WHAT THE EXERCISE ASKS: Begin with the first line below and retype each line exactly through the line containing "obj('top_handle', bm, M['strobe'], t3)". Any pictures are to be left out.
* * * * * * *
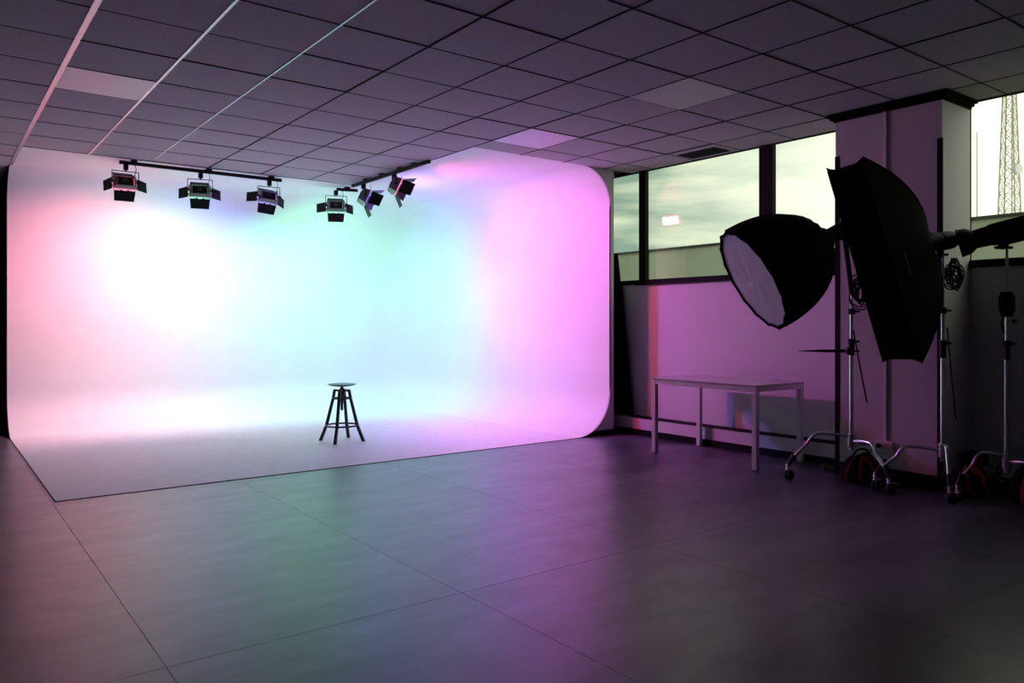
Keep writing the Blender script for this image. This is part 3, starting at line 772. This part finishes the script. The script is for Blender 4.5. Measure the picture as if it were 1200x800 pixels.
# ================================================================ REFLECTOR LAMP AT THE RIGHT EDGE
tail, nose = site(1212, 262, 5.30), site(1140, 281, 5.50)
dC = (nose-tail).normalized(); LC = (nose-tail).length
t3 = thing('reflector_lamp', 'long dark flash head with flared dish reflector, tilted, by the right window', 'studio light', tail)
K3 = look((0, 0, 0), dC)
bm = NB(); box(bm, -.058, .058, -.075, .072, 0, LC*.72, K3, bev=.012); obj('body', bm, M['strobe'], t3)
bm = NB(); tube(bm, [(0, 0, LC*.70), (0, 0, LC)], [.072, .066], 20, K3); obj('reflector_mount', bm, M['strobe'], t3, smooth=.6)
bm = NB(); lathe(bm, [(.06, LC-.02), (.075, LC), (.095, LC+.03), (.102, LC+.085), (.105, LC+.09), (.100, LC+.09), (.092, LC+.035), (.06, LC+.01), (0, LC+.008)], 32, K3); obj('reflector_dish', bm, M['strobe'], t3, smooth=.7)
bm = NB(); lathe(bm, [(.099, LC+.082), (.08, LC+.084), (.06, LC+.080), (.04, LC+.084), (.02, LC+.080), (0, LC+.084)], 32, K3); obj('front_cover', bm, M['silver'], t3, smooth=.4)
bm = NB(); ct = Vector((C0.x, C0.y, 1.84))-tail; mid = dC*((ct.dot(dC))); tube(bm, [mid+Vector((0, 0, -.05)), Vector((mid.x, mid.y, mid.z-.10)), ct], [.05, .032, .018], 12)
s = cdir(1, 0, 0); p_ = mid+Vector((0, 0, -.11)); tube(bm, [p_-s*.06, p_+s*.06], .011, 8); obj('mount_bracket', bm, M['spot'], t3)
bm = NB(); box(bm, -.02, .02, -.095, -.075, LC*.1, LC*.62, K3, bev=.004); obj('top_handle', bm, M['strobe'], t3)

# ================================================================ SAND BAGS
def sandbag(label, c, sx, sy, sz, rot, stripes, flap=None, lean=0):
    t = thing('sandbag', label, 'bag', (*c, 0), 'striped weight bags', rot)
    bm = NB(); r = bmesh.ops.create_uvsphere(bm, u_segments=28, v_segments=18, radius=1)
    for v in bm.verts:
        x, y, z = v.co
        e = .56
        f_ = lambda q: math.copysign(abs(q)**e, q)
        x, y, z = f_(x), f_(y), f_(z)
        taper = 1-.40*max(0, z+.1)
        v.co = Vector((x*sx*taper+lean*max(0, z)*sz, y*sy*taper*(1+.06*math.sin(5*x+2)), (z*.5+.5)*sz*(1+.05*math.sin(4*x))))
    body = obj('bag_body', bm, M['blackfab'], t, smooth=3.2)
    bb = body.data
    # stripes follow the bag's surface, slightly proud of it
    def surf(a, z):
        e = .56; f_ = lambda q: math.copysign(abs(q)**e, q)
        zz = z*2-1; cr_ = math.sqrt(max(0, 1-zz*zz*.98)); x, y, w = math.cos(a)*cr_, math.sin(a)*cr_, zz
        x, y, w = f_(x), f_(y), f_(w); taper = 1-.40*max(0, w+.1)
        return Vector((x*sx*taper+lean*max(0, w)*sz, y*sy*taper*(1+.06*math.sin(5*x+2)), (w*.5+.5)*sz*(1+.05*math.sin(4*x))))*1.0
    for a0, wd, sl in stripes:
        bm = NB(); L_ = []; N = 16
        for k in range(N+1):
            z = .05+.87*k/N; a = a0+sl*k/N
            row = []
            for q in (-1, 0, 1):
                p = surf(a+q*wd/2, z); n_ = Vector((p.x/sx, p.y/sy, (p.z/sz-.5)*.6)).normalized(); row.append(bm.verts.new(p+n_*(.004 if q == 0 else .002)))
            L_.append(row)
        for a_, b_ in zip(L_, L_[1:]):
            for q in range(2): bm.faces.new((a_[q], a_[q+1], b_[q+1], b_[q]))
        obj('red_stripe', bm, M['redfab'], t, smooth=3.2)['label'] = 'red stripe'
    if flap:
        fx0, fx1, fz, fh = flap
        bm = NB(); v0 = []
        poly = [(fx0, fz), (fx1, fz-.02), (fx1+.01, fz+fh*.6), (fx0+(fx1-fx0)*.6, fz+fh), (fx0+.02, fz+fh*.8)]
        prism(bm, poly, -.02, .02, axes((0, 0, 0), (1, 0, 0), (0, 0, 1), (0, -1, 0))); obj('flap', bm, M['blackfab'], t)
    bm = NB(); tube(bm, smooth_path([(-.07, 0, sz*.95), (-.03, 0, sz*1.13), (.03, 0, sz*1.13), (.07, 0, sz*.95)], 5), .009, 6); obj('carry_handle', bm, M['blackfab'], t, smooth=1)
    return t
# rotation so that local -Y faces the camera
b1 = site(1010, 561, 6.17); sandbag('black bag with thin red edges under the round softbox stand', (b1.x, b1.y), .165, .075, .235, -YAW, [(-2.72, .26, .45), (-1.72, .14, .04), (-.72, .20, -.5), (-1.15, .14, -.5)])
b2 = site(1121, 566, 5.98); sandbag('dark bag with dim slanting red stripes behind the strip softbox stand', (6.12, 2.49), .14, .10, .255, -YAW, [(-2.6, .30, .3), (-1.5, .22, -.75), (-1.0, .22, -.75), (-.45, .2, -.6)], flap=(-.10, .12, .25, .09))
b3 = site(1211, 585, 5.36); sandbag('bright red and black striped bag at the right edge of the picture', (b3.x, b3.y), .14, .11, .30, -YAW, [(-2.75, .30, .4), (-2.0, .30, .75), (-1.3, .26, .7), (-.6, .26, .6)])
# straight black flat foot at the round softbox stand
ff = thing('floor_weight', 'flat black weight bar lying on the floor behind the round softbox stand', 'weight', (6.19, 3.72, 0))
# (lies from the duct towards the column)
bm = NB(); p0, p1 = site(966, 553, 6.70), site(1000, 557, 6.45); p0.z = p1.z = .03
ov = Vector((6.19, 3.72, 0)); ff.location = (p0.x, p0.y, 0); ov = Vector((p0.x, p0.y, 0))
tube(bm, [p0-ov, p1-ov], .024, 12); obj('bar', bm, M['rubber'], ff, smooth=.6)
bm = NB(); tube(bm, [p0-ov+Vector((-.012, .008, .003)), p0-ov+Vector((.02, -.012, .003))], .033, 14); obj('end_cap', bm, M['rubber'], ff, smooth=.6)

# ================================================================ OUTSIDE
pw = thing('parapet_wall', 'pale greenish concrete parapet outside beyond the windows', 'wall', (10.0, 5, 0))
zt_ = 2.545
yy = -6.0; k = 0
while yy < 24:
    wd = 3.05
    bm = NB(); box(bm, 0, .16, yy-5+.012, yy+wd-5-.012, -.5, zt_-.04); obj('wall_panel', bm, M['concrete'], pw)
    bm = NB(); lathe(bm, [(0, 0), (.022, 0), (.022, .14), (.026, .14), (.026, .16), (0, .16)], 10, look((-.001, yy+1.2-5, zt_-.27), (-1, -.15, -.1))); obj('drain_spout', bm, M['coping'], pw)
    yy += wd; k += 1
bm = NB(); box(bm, -.03, .19, -11, 19, zt_-.04, zt_); obj('coping', bm, M['coping'], pw)
slab('ground_terrace', XR+.25, 60, -40, 60, -.6, -.5, M['concrete'])
# lattice mast
def lattice(loc, H, w0, w1):
    t = thing('lattice_mast', 'tall steel lattice radio mast outside the right window', 'mast', loc)
    n = 26; rs = [(-1, -1), (1, -1), (1, 1), (-1, 1)]
    wz = lambda z: w0+(w1-w0)*z/H
    for a, b in rs:
        bm = NB(); tube(bm, [(a*w0, b*w0, 0), (a*w1, b*w1, H)], .085, 4); obj('leg', bm, M['mast'], t)
    bm = NB()
    for k in range(n):
        z0, z1 = H*k/n, H*(k+1)/n
        for q in range(4):
            (a, b), (c, d) = rs[q], rs[(q+1) % 4]
            tube(bm, [(a*wz(z0), b*wz(z0), z0), (c*wz(z1), d*wz(z1), z1)], .040, 4)
            tube(bm, [(c*wz(z0), d*wz(z0), z0), (a*wz(z1), b*wz(z1), z1)], .040, 4)
            tube(bm, [(a*wz(z0), b*wz(z0), z0), (c*wz(z0), d*wz(z0), z0)], .040, 4)
    obj('cross_bracing', bm, M['mast'], t, kind='stuff')
    bm = NB(); tube(bm, [(.2, -.2, 0), (.2, -.2, H)], .07, 5); obj('cable_run', bm, M['mast'], t)
    return t
mb = site(1183, 378, 95); lattice((mb.x, mb.y, -6), 50, 1.45, .18)
# small drum dish on the mast
dd = site(1192, 198, 94); t4 = thing('drum_antenna', 'small round white antenna mounted on the side of the lattice mast', 'antenna', dd)
bm = NB(); lathe(bm, [(0, -.25), (.62, -.25), (.7, 0), (.62, .28), (0, .36)], 20, look((0, 0, 0), cdir(.3, 0, -1))); obj('drum', bm, M['plastic'], t4, smooth=.7)
bm = NB(); dr = cdir(-1, 0, 0); tube(bm, [(0, 0, 0), dr*1.0], .08, 6); obj('mount_arm', bm, M['mast'], t4)
pl = site(1145, 378, 80); t5 = thing('flagpole', 'thin pale pole standing left of the lattice mast', 'pole', (pl.x, pl.y, -6))
bm = NB(); tube(bm, [(0, 0, 0), (0, 0, 27)], [.09, .05], 6); obj('pole', bm, M['mast'], t5)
* * * * * * *
WRITTEN SOLUTION:
Keep writing the Blender script for this image. This is part 3, starting at line 772. This part finishes the script. The script is for Blender 4.5. Measure the picture as if it were 1200x800 pixels.
# ================================================================ REFLECTOR LAMP AT THE RIGHT EDGE
tail, nose = site(1212, 262, 5.30), site(1140, 281, 5.50)
dC = (nose-tail).normalized(); LC = (nose-tail).length
t3 = thing('reflector_lamp', 'long dark flash head with flared dish reflector, tilted, by the right window', 'studio light', tail)
K3 = look((0, 0, 0), dC)
bm = NB(); box(bm, -.058, .058, -.075, .072, 0, LC*.72, K3, bev=.012); obj('body', bm, M['strobe'], t3)
bm = NB(); tube(bm, [(0, 0, LC*.70), (0, 0, LC)], [.072, .066], 20, K3); obj('reflector_mount', bm, M['strobe'], t3, smooth=.6)
bm = NB(); lathe(bm, [(.06, LC-.02), (.075, LC), (.095, LC+.03), (.102, LC+.085), (.105, LC+.09), (.100, LC+.09), (.092, LC+.035), (.06, LC+.01), (0, LC+.008)], 32, K3); obj('reflector_dish', bm, M['strobe'], t3, smooth=.7)
bm = NB(); lathe(bm, [(.099, LC+.082), (.08, LC+.084), (.06, LC+.080), (.04, LC+.084), (.02, LC+.080), (0, LC+.084)], 32, K3); obj('front_cover', bm, M['silver'], t3, smooth=.4)
bm = NB(); ct = Vector((C0.x, C0.y, 1.84))-tail; mid = dC*((ct.dot(dC))); tube(bm, [mid+Vector((0, 0, -.05)), Vector((mid.x, mid.y, mid.z-.10)), ct], [.05, .032, .018], 12)
s = cdir(1, 0, 0); p_ = mid+Vector((0, 0, -.11)); tube(bm, [p_-s*.06, p_+s*.06], .011, 8); obj('mount_bracket', bm, M['spot'], t3)
bm = NB(); box(bm, -.02, .02, -.095, -.075, LC*.1, LC*.62, K3, bev=.004); obj('top_handle', bm, M['strobe'], t3)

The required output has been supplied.